IGNACIO CAMACHO-ABC

 

Ningún Estado puede permitir que en una parte de su territorio se normalice el statu quo de una legalidad en suspenso

QUIZÁ ni el mismo Mariano Rajoy, tan proclive a la ambigüedad, hubiese alcanzado jamás un grado de indeterminación tan superlativo. La insólita declaración de independencia retráctil de Puigdemont ha sumido a Cataluña en un limbo político. Jurídico no, porque a todos los efectos sigue rigiendo la ley española, aunque la pereza del Gobierno para hacerla valer equivale a una abdicación por plazo indefinido. Pero la autonomía, en tanto régimen administrativo, está de hecho suspendida por sus propios rectores, hasta un punto en que resulta milagroso que se mantengan en funcionamiento los servicios. Y como los milagros no existen habrá que colegir que es el Estado el que los conserva abiertos con sus inyecciones de dinero líquido.

Lo llamativo del caso es que esta situación de estancamiento, o más bien de evaporación, parece haber abierto una descongestión provisional del conflicto. La aceleración de los acontecimientos en octubre, una verdadera dinámica revolucionaria, había empezado a generar un estrés insostenible que ha encontrado en la pausa una suerte de alivio.

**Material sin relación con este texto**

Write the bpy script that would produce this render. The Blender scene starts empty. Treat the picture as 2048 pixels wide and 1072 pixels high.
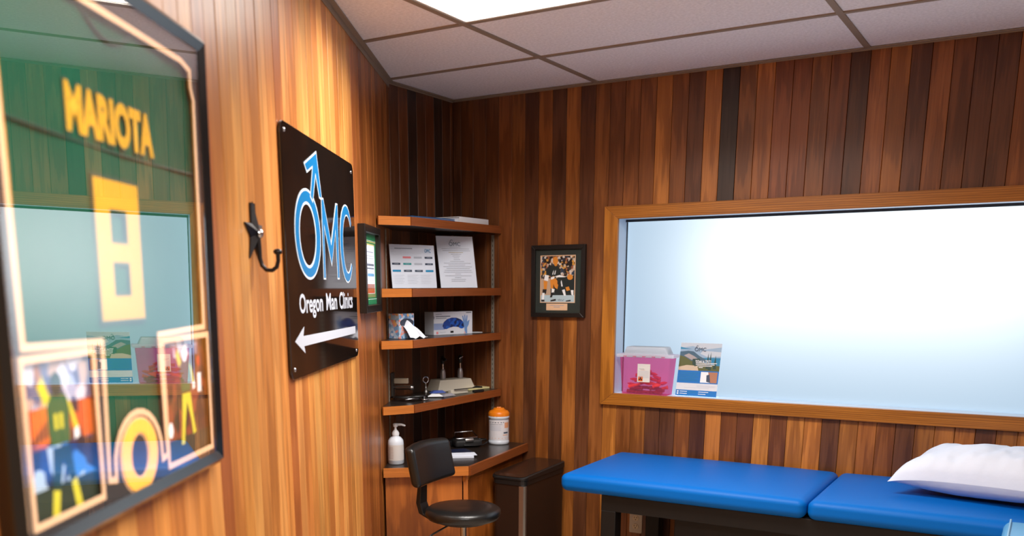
import bpy, bmesh, math, random
from mathutils import Vector, Matrix
random.seed(7)
scene = bpy.context.scene
COL = scene.collection

# ------------------------------------------------------------------ camera
CZ = 1.565
cd = bpy.data.cameras.new('camera'); cam = bpy.data.objects.new('camera', cd); COL.objects.link(cam)
rt = Vector((0.85169246, 0.52402376, -0.00436461)); up = Vector((-0.11384097, 0.19314199, 0.9745442))
fw = Vector((-0.5115273, 0.82951508, -0.22415295))
m = Matrix.Identity(4)
for i in range(3):
    m[i][0] = rt[i]; m[i][1] = up[i]; m[i][2] = -fw[i]
m[0][3], m[1][3], m[2][3] = 0, 0, CZ
cam.matrix_world = m
cd.sensor_width = 36; cd.sensor_fit = 'HORIZONTAL'
cd.lens = 1853.163 / 2048 * 36
cd.shift_x = (1024 - 944.439) / 2048; cd.shift_y = (999.232 - 536) / 2048
cd.clip_start = .05
cd.dof.use_dof = True; cd.dof.focus_distance = 3.9; cd.dof.aperture_fstop = 2.3
scene.camera = cam

# ------------------------------------------------------------------ world, daylight, exposure
w = bpy.data.worlds.new('sky'); scene.world = w; w.use_nodes = True
bg = w.node_tree.nodes['Background']; bg.inputs[0].default_value = (.55, .72, 1, 1); bg.inputs[1].default_value = .26
ld = bpy.data.lights.new('daylight', 'AREA'); ld.shape = 'RECTANGLE'; ld.size = 1.55; ld.size_y = .55; ld.energy = 5.4
ld.color = (1, .93, .84)
lo = bpy.data.objects.new('daylight', ld); COL.objects.link(lo)
lo.location = (-.72, 4.86, 1.68); lo.rotation_euler = (math.radians(-90), 0, 0)
scene.view_settings.view_transform = 'Standard'; scene.view_settings.look = 'None'
scene.view_settings.exposure = 0; scene.view_settings.gamma = 1
scene.view_settings.use_curve_mapping = False
PANE_EMIT = .25
LAMP_EMIT = 3.0
LAMP_WATT = 51
cy_ = scene.cycles; cy_.max_bounces = 7; cy_.diffuse_bounces = 3; cy_.glossy_bounces = 3; cy_.transmission_bounces = 4; cy_.transparent_max_bounces = 10

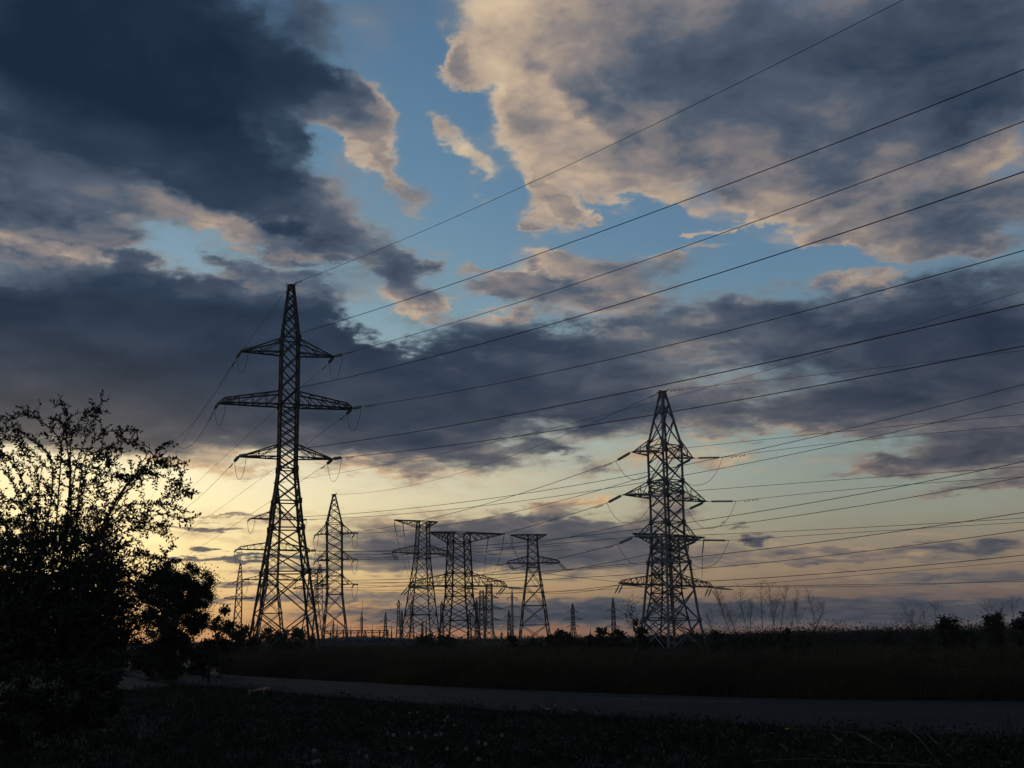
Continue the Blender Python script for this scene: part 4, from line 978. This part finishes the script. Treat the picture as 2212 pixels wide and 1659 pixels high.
def yellow_flower(x, y, label, h=.3, s=1.0):
    p = atz(x, y, h); root = empty('yellow_flower', (p.x, p.y, 0)); tag(root, label, 'flower', 'yellow flowers in the verge')
    mb = MB(); mb.tube([(.03, 0, 0), (.01, 0, h*.6), (0, 0, h)], .004, 4); mb.build('stem', MT['leaf'], root)
    mb = MB()
    for k in range(13):
        a = 2*PI*k/13; c_, s_ = math.cos(a), math.sin(a); r = .035*s
        mb.quad((0, 0, h), (r*.6*math.cos(a-.2), r*.6*math.sin(a-.2), h+.006), (r*c_, r*s_, h+.012), (r*.6*math.cos(a+.2), r*.6*math.sin(a+.2), h+.006))
    o = mb.build('petals', MT['yellow'], root)
    mb = MB(); mb.tube([(0, 0, h-.008), (0, 0, h+.01)], .009*s, 8); mb.build('flower_centre', MT['yellow'], root)
MT['yellow'] = pmat('yellow_petal', (.55, .33, .03), .7, 0, .15, 40)
yellow_flower(*r2(1295, 522), 'largest yellow flower at the near edge of the road', .3, 1.6)
yellow_flower(*r2(1345, 503), 'yellow flower just above and right of the largest one', .34, 1.2)
yellow_flower(*r2(1478, 530), 'small yellow flower right of the largest one', .28, 1.0)
yellow_flower(*r3(640, 985), 'lone yellow flower at the tip of an arching stalk on the right', .3, 1.2)
yellow_flower(*r2(462, 545), 'small yellow flower in the verge above the dandelion clocks', .24, 1.0)
yellow_flower(*r2(415, 548), 'second small yellow flower above the dandelion clocks', .24, 1.0)
# arching fallen stalks at lower right
for i, (pl, lab) in enumerate((([(640, 985), (860, 985), (1100, 1015), (1290, 1120), (1480, 1210), (1570, 1245)], 'longest arching dry stalk at the lower right'),
     ([(920, 1010), (1010, 1070), (1090, 1140), (1150, 1205)], 'short slanting dry stalk left of the longest arch'),
     ([(1100, 1000), (1220, 1080), (1310, 1150), (1370, 1212)], 'middle slanting dry stalk under the longest arch'),
     ([(1440, 985), (1520, 1050), (1600, 1150), (1660, 1240)], 'dry stalk slanting down just right of the longest arch'),
     ([(1560, 1010), (1640, 1080), (1730, 1170), (1790, 1243)], 'rightmost slanting dry stalk at the lower right'),
     ([(420, 1195), (800, 1180), (1150, 1205), (1350, 1215), (1600, 1225)], 'nearly level dry stalk along the bottom right'),
     ([(600, 1080), (650, 1130), (700, 1190)], 'shortest slanting dry stalk at the left of the arches'))):
    pts = []
    for k, q in enumerate(pl):
        f = k/(len(pl)-1); pts.append(atz(*r3(*q), .12 + .4*math.sin(PI*(.25+.75*f))))
    root = pts[-1].copy(); root.z = 0; mb = MB(); mb.tube([p-root for p in pts], [.003 + .004*k/len(pts) for k in range(len(pts))], 5)
    for k in range(14):
        j = random.randrange(len(pts)-1); a = pts[j].lerp(pts[j+1], random.random())-root; mb.bar(a, a + Vector((random.gauss(0, .05), random.gauss(0, .05), random.uniform(.0, .08))), .002, .001, 3)
    o = mb.build('fallen_stalk', MT['straw'] if 'straw' in MT else MT.setdefault('straw', pmat('pale_straw', (.06, .05, .026), .9, 0, .2, 8))); o.location = root
    tag(o, lab, 'dry stalk', 'dry stalks lying over the verge grass')
# broken board, stones, bag and scraps
def rock(name, label, x, y, w, d, h, mat, seed, cat='stone', lump=.18, z=.05):
    rg = random.Random(seed); p = atz(x, y, z); bm = bmesh.new(); bmesh.ops.create_icosphere(bm, subdivisions=3, radius=.5)
    ph = [rg.uniform(0, 6) for _ in range(6)]
    for v_ in bm.verts:
        c_ = v_.co; k = 1 + lump*(math.sin(5*c_.x+ph[0])*math.sin(6*c_.y+ph[1]) + math.sin(7*c_.z+ph[2])*math.sin(9*c_.x+ph[3])) + rg.uniform(-.03, .03)
        if c_.z > 0: k *= 1 + .15*c_.z
        v_.co = Vector((c_.x*k*w, c_.y*k*d, max(-.2, c_.z*k)*h))
    me = bpy.data.meshes.new(name); bm.to_mesh(me); bm.free(); me.materials.append(mat); o = bpy.data.objects.new(name, me); C.objects.link(o)
    o.location = (p.x, p.y, p.z + h*.18); tag(o, label, cat); return o
stone = pmat('pale_stone', (.26, .22, .17), .95, 0, .3, 9)
rock('stone', 'pale pointed stone at the far edge of the road', 1168, 1481, .34, .3, .34, stone, 3)
rock('stone', 'flat pale stone lying right of the pointed one by the road', 1194, 1484, .26, .2, .12, stone, 4)
rock('stone', 'small grey stone in the weeds above the road, right of centre', 1058, 1463, .2, .2, .2, stone, 8)
rock('plastic_bag', 'crumpled bluish white plastic bag in the weeds at right', 2107, 1497, .26, .22, .2, pmat('bluish_plastic', (.5, .56, .62), .35, 0, .35, 14), 5, 'bag', .35)
rock('litter_scrap', 'small white scrap at the far roadside on the left', 404, 1442, .3, .2, .12, pmat('white_scrap', (.5, .48, .45), .8, 0, .2, 10), 6, 'litter', .3)
rock('litter_scrap', 'brownish scrap beside the bush at the far roadside', 277, 1438, .4, .25, .2, pmat('brown_scrap', (.28, .2, .13), .8, 0, .2, 10), 7, 'litter', .3)
bp0 = atz(538, 1499, .03); bp1 = atz(575, 1486, .33); bp1.y = bp0.y + .15; bp1 = at(575, 1486, bp1.y)
root = empty('broken_board', (bp0.x, bp0.y, 0)); tag(root, 'broken piece of wooden board leaning over the grass by the road', 'board')
bd = pmat('weathered_board', (.24, .16, .11), .9, 0, .3, 5); a, c_ = Vector((0, 0, .10)), bp1 - Vector((bp0.x, bp0.y, 0))
mb = MB(); d = (c_-a).normalized(); s_ = Vector((0, 1, 0)); u = d.cross(s_)
for (w0, off, e) in ((.07, 0, 0), ):
    P8 = []
    for (q, ee) in ((a, 0), (c_, .05)):
        for (i_, j_) in ((-1, -1), (1, -1), (1, 1), (-1, 1)): P8.append(tuple(q + s_*(.11*i_) + u*(.035*j_) + d*(ee*i_)))
    n0 = len(mb.v); mb.v += P8; mb.f += [(0, 1, 2, 3), (7, 6, 5, 4)] + [(i, 4+i, 4+(i+1) % 4, (i+1) % 4) for i in range(4)]
mb.build('plank', bd, root)
mb = MB(); mb.bar((0, 0, 0), (0, 0, .16), .05); mb.bar(c_ - Vector((.05, 0, 0)), Vector((c_.x-.05, 0, 0)), .02); mb.build('batten', bd, root)

# ---- switchyard: masts, gantry, concrete pole
GM = 'lightning masts in the switchyard'
for (x, yt, Y, lab) in ((783, 1296, 450, 'tallest lightning mast left of the leftmost flat topped pylon'), (758, 1352, 430, 'short mast at the left end of the switchyard gantry'), (804.5, 1350, 430, 'short mast at the middle of the switchyard gantry'),
                        (921, 1332, 380, 'thin mast between the legs of the leftmost flat topped pylon'), (1275, 1354, 400, 'thin spike mast above the narrow conical bush'), (846, 1345, 440, 'thin mast at the right end of the switchyard gantry'), (729, 1342, 430, 'thin mast left of the gantry behind the slender pylon'), (558, 1325, 430, 'thin mast seen between the left legs of the tallest pylon')):
    p = at(x, yt, Y); root = empty('lightning_mast', (p.x, Y, 0)); tag(root, lab, 'mast', GM)
    mb = MB(); mb.tube([(0, 0, 0), (0, 0, p.z*.62)], [.32, .24], 6); mb.build('mast_tube', MT['dark_steel'], root)
    mb = MB(); mb.tube([(0, 0, p.z*.62), (0, 0, p.z)], [.16, .05], 5); mb.build('spike', MT['dark_steel'], root)
gx0, gx1, GY = at(700, 1363, 430), at(840, 1361, 430), 430
root = empty('switchyard_gantry', (gx0.x, GY, 0)); tag(root, 'long low switchyard gantry behind the slender pylon', 'gantry')
Wd = gx1.x-gx0.x; zt = (gx0.z+gx1.z)/2 ; mb = MB()
for dz in (0, 1.0): mb.bar((0, 0, zt-dz), (Wd, 0, zt-dz), .2)
for k in range(36): mb.bar((Wd*k/36, 0, zt-(k % 2)), (Wd*(k+1)/36, 0, zt-((k+1) % 2)), .1)
mb.build('beam', MT['dark_steel'], root)
for x in (701, 714, 728, 742, 758, 773, 789, 804, 820, 838):
    q = at(x, 1363, GY).x - gx0.x; mb = MB(); mb.tube([(q, 0, 0), (q, 0, zt)], .3, 5); mb.build('post', MT['dark_steel'], root)
for i, (x0, x1, y) in enumerate(((725, 745, 1376), (752, 764, 1376), (770, 786, 1375), (792, 808, 1374), (815, 826, 1376), (830, 846, 1372), (880, 900, 1374), (1070, 1082, 1376))):
    a_, b_ = at(x0, y, 420), at(x1, y, 420); root = empty('busbar_frame', (a_.x, 420, 0)); tag(root, ['first', 'second', 'third', 'fourth', 'fifth', 'sixth', 'seventh', 'eighth'][i] + ' low busbar frame from the left along the switchyard', 'frame', 'low busbar frames in the switchyard')
    w_ = b_.x-a_.x; mb = MB(); mb.bar((-.5, 0, a_.z), (w_+.5, 0, a_.z), .18); mb.build('beam', MT['dark_steel'], root)
    for q in (0, w_): mb = MB(); mb.tube([(q, 0, 0), (q, 0, a_.z)], .18, 5); mb.tube([(q, 0, a_.z), (q, 0, a_.z+.9)], .14, 5); mb.build('post', MT['dark_steel'], root)
pY = 260; p = at(1106, 1274, pY); root = empty('concrete_pole', (p.x, pY, 0)); tag(root, 'single slim concrete pole with three thin crossarms left of the slimmest flat topped pylon', 'pole')
mb = MB(); mb.tube([(0, 0, 0), (0, 0, p.z*.9), (0, 0, p.z)], [.38, .24, .1], 8); mb.build('shaft', MT['concrete'], root)
for (y, l, r) in ((1291, 9.5, 10), (1311, 15, 16.5), (1332.5, 9, 15)):
    q = at(1106, y, pY).z; s = pY/F0; mb = MB(); mb.bar((-l*s, 0, q), (r*s, 0, q), .1); mb.bar((-l*s*.5, 0, q), (0, 0, q+.6), .06); mb.bar((r*s*.5, 0, q), (0, 0, q+.6), .06); mb.build('crossarm', MT['dark_steel'], root)
    for e in (-l*s, r*s): mb = MB(); mb.tube([(e, 0, q), (e, 0, q-.9)], .09, 5); mb.build('insulator_string', MT['glass'], root)

# ------------------------------------------------------------------ thin evening haze
mb = MB(); mb.box((0, 845, 34.5), 3300, 2010, 71)
hz = mb.build('haze', None); hm = bpy.data.materials.new('thin_haze'); hm.use_nodes = True; t = hm.node_tree; t.nodes.clear()
pv = t.nodes.new('ShaderNodeVolumePrincipled'); pv.inputs['Color'].default_value = (.75, .72, .74, 1); pv.inputs['Density'].default_value = .00018; pv.inputs['Anisotropy'].default_value = .3
mo = t.nodes.new('ShaderNodeOutputMaterial'); t.links.new(pv.outputs[0], mo.inputs['Volume']); hz.data.materials.append(hm)
tag(hz, 'thin evening haze over the far part of the field', 'haze', kind='stuff')
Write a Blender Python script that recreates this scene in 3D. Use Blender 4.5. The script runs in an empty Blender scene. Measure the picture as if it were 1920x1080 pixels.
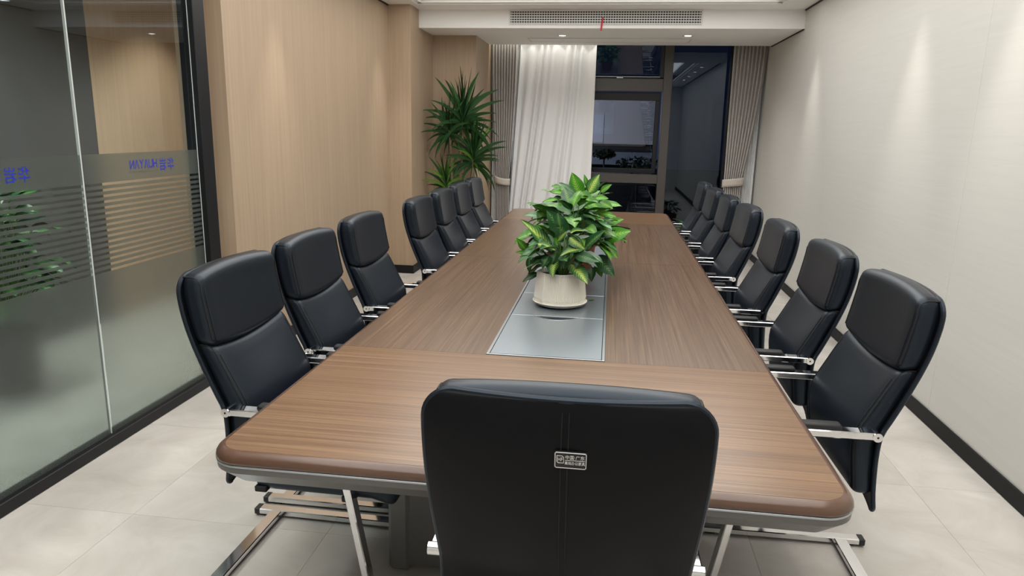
import bpy, bmesh, math, random
from mathutils import Vector, Matrix, noise as mnoise
random.seed(7)
sc = bpy.context.scene
COL = sc.collection
PI = math.pi

# ------------------------------------------------------------------ camera
cam_d = bpy.data.cameras.new('camera')
cam = bpy.data.objects.new('camera', cam_d); COL.objects.link(cam)
cam_d.sensor_fit = 'HORIZONTAL'; cam_d.sensor_width = 36.0
cam_d.lens = 1322.0 / 1920.0 * 36.0
cam_d.clip_start = 0.02; cam_d.clip_end = 400
r = Vector((0.990289, 0.13747727, 0.02068094)); d = Vector((0.05031268, -0.21572231, -0.97515769)); f = Vector((-0.12960067, 0.96672845, -0.22054428))
M = Matrix.Identity(4)
for i in range(3):
    M[i][0] = r[i]; M[i][1] = -d[i]; M[i][2] = -f[i]
M.translation = Vector((0, 0, 1.52))
cam.matrix_world = M
sc.camera = cam

# ------------------------------------------------------------------ world, exposure
w = bpy.data.worlds.new('night'); sc.world = w; w.use_nodes = True
w.node_tree.nodes['Background'].inputs[0].default_value = (0.010, 0.016, 0.040, 1)
w.node_tree.nodes['Background'].inputs[1].default_value = 1.6
sc.view_settings.view_transform = 'Standard'; sc.view_settings.look = 'None'
sc.view_settings.gamma = 1.0; sc.view_settings.use_curve_mapping = False
sc.view_settings.exposure = 0.0
sc.cycles.max_bounces = 10; sc.cycles.diffuse_bounces = 5; sc.cycles.glossy_bounces = 5
sc.cycles.transmission_bounces = 6; sc.cycles.transparent_max_bounces = 16
sc.cycles.use_adaptive_sampling = False
sc.cycles.sample_clamp_indirect = 6.0
sc.cycles.caustics_reflective = False; sc.cycles.caustics_refractive = False

# ------------------------------------------------------------------ lamps
def area(name, loc, size, power, rot=(0, 0, 0), color=(1, 1, 1), spread=PI):
    l = bpy.data.lights.new(name, 'AREA'); l.shape = 'RECTANGLE'; l.size, l.size_y = size
    l.energy = power; l.color = color; l.spread = spread
    o = bpy.data.objects.new(name, l); o.location = loc; o.rotation_euler = rot; COL.objects.link(o)
    return o
def spot(name, loc, power, angle, blend=0.6, radius=0.035, color=(1, 0.93, 0.82), rot=(0, 0, 0)):
    l = bpy.data.lights.new(name, 'SPOT'); l.energy = power; l.spot_size = angle; l.spot_blend = blend
    l.shadow_soft_size = radius; l.color = color
    o = bpy.data.objects.new(name, l); o.location = loc; o.rotation_euler = rot; COL.objects.link(o)
    return o
# LED cove of the tray ceiling
COVE = (1.0, 0.985, 0.955)
area('cove_lamp', (-0.23, 3.0, 2.87), (3.1, 7.7), 112, color=COVE)
# downlights: table row, perimeter rows, bulkhead pair
DL_LEFT = [(-2.035, 1.3), (-2.035, 2.4), (-2.035, 3.55), (-2.035, 4.65), (-2.035, 6.80)]
DL_RIGHT = [(1.565, 1.3), (1.565, 2.4), (1.565, 3.55), (1.565, 4.65), (1.565, 6.85)]
DL_BEAM = [(-0.582, 8.0), (0.737, 7.98)]
for (x, y) in DL_LEFT + DL_RIGHT:
    spot('downlight_lamp', (x, y, 2.665), 60, 0.80, 1.0, 0.05, color=(1, 0.95, 0.87))
for (x, y) in DL_BEAM:
    spot('downlight_lamp', (x, y, 2.49), 42, 2.3, 0.9, color=(1, 0.96, 0.9))
# LED strip in the curtain pocket
area('curtain_strip_lamp', (-0.75, 8.90, 2.74), (1.5, 0.03), 4.5, color=(1.0, 0.95, 0.84))
# unseen corridor lamps beyond the glass, and an added light outside
for y in (5.6, 7.0):
    spot('corridor_lamp', (-3.25, y, 2.62), 48, 1.9, 0.7)
area('corridor_fill_lamp', (-3.05, 2.6, 2.70), (0.3, 6.0), 75, color=(0.95, 1, 0.97), spread=1.7)  # added fill, brightens the corridor floor and the frosted film
area('facade_fill_lamp', (-4.0, 24.0, 3.2), (2.5, 0.6), 1300, rot=(math.radians(75), 0, 0), color=(0.92, 0.92, 1.0))  # added light to brighten the pale building, no fixture there

# ------------------------------------------------------------------ materials
def mat(name, col, rough=0.5, metal=0.0, spec=0.5, coat=0.0, coat_rough=0.1, emis=None, estr=0.0):
    m = bpy.data.materials.new(name); m.use_nodes = True
    b = m.node_tree.nodes['Principled BSDF']
    b.inputs['Base Color'].default_value = (*col, 1); b.inputs['Roughness'].default_value = rough
    b.inputs['Metallic'].default_value = metal; b.inputs['Specular IOR Level'].default_value = spec
    b.inputs['Coat Weight'].default_value = coat; b.inputs['Coat Roughness'].default_value = coat_rough
    if emis:
        b.inputs['Emission Color'].default_value = (*emis, 1); b.inputs['Emission Strength'].default_value = estr
    return m
def nt(m):
    return m.node_tree.nodes, m.node_tree.links, m.node_tree.nodes['Principled BSDF']
def add_noise_color(m, scale, ramp, detail=5, coord='Object', distort=0.0, rough=0.55, bump=0.0, bump_dist=0.002):
    """colour = ramp(noise(position * scale))"""
    n, l, b = nt(m)
    tc = n.new('ShaderNodeTexCoord'); mp = n.new('ShaderNodeMapping'); mp.inputs['Scale'].default_value = scale
    nz = n.new('ShaderNodeTexNoise'); nz.inputs['Scale'].default_value = 1.0; nz.inputs['Detail'].default_value = detail
    nz.inputs['Roughness'].default_value = rough; nz.inputs['Distortion'].default_value = distort
    cr = n.new('ShaderNodeValToRGB')
    l.new(tc.outputs[coord], mp.inputs['Vector']); l.new(mp.outputs[0], nz.inputs['Vector']); l.new(nz.outputs['Fac'], cr.inputs[0])
    els = cr.color_ramp.elements
    els[0].position = ramp[0][0]; els[0].color = (*ramp[0][1], 1)
    els[1].position = ramp[-1][0]; els[1].color = (*ramp[-1][1], 1)
    for p, c in ramp[1:-1]:
        e = els.new(p); e.color = (*c, 1)
    l.new(cr.outputs[0], b.inputs['Base Color'])
    if bump:
        bp = n.new('ShaderNodeBump'); bp.inputs['Strength'].default_value = bump; bp.inputs['Distance'].default_value = bump_dist
        l.new(nz.outputs['Fac'], bp.inputs['Height']); l.new(bp.outputs[0], b.inputs['Normal'])
    return nz, cr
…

Los separatistas necesitaban aflojar la tensión que se estaban provocando a sí mismos y el Gabinete se sentía agobiado ante la perspectiva de aplicar por las bravas el artículo 155. Ambas partes se sienten cómodas con este falso armisticio improvisado en medio de una escalada de crispación sin respiro. Conviene, empero, no llamarse a engaño: se trata de un simple espejismo.

Y no se puede sostener mucho tiempo. El independentismo no va a rendirse aunque haya dado una muestra de debilidad al pisar el freno. Ya no hay en el bloque soberanista madurez ni moderación suficientes para encerrar a los demonios que ha soltado; al dar poder a la calle, sus líderes se han convertido en rehenes de su propio proceso. Y el Gobierno tampoco está en condiciones de demorar su respuesta, máxime después de que el Rey se involucrase de lleno. Acaso el presidente, experto en dilaciones, no vea con malos ojos este plazo muerto, pero ningún Estado puede permitir que en una parte de su territorio se normalice el statu quo de una legalidad en suspenso.

A partir del lunes empezará a disiparse este ficticio sosiego. Puede hacerlo la Audiencia si decide mandar a la cárcel a los Jordis –los líderes de las plataformas secesionistas– y al célebre mayor Trapero. Pero tanto si continúan en libertad como si no, ese día expira el primer ultimátum del Gobierno. Por poco que le guste la idea, ante una respuesta displicente, negativa o insolente, el marianismo tendrá que activar los poderes de excepción constitucionales sin más remedio. Si no lo hace deberá asumir el riesgo de que la España de las banderas, la que ha movilizado una inédita oleada de patriotismo, entienda que le toman el pelo. De un modo u otro se tiene que romper esta paz virtual; ni siquiera para la doctrina católica existen ya limbos eternos.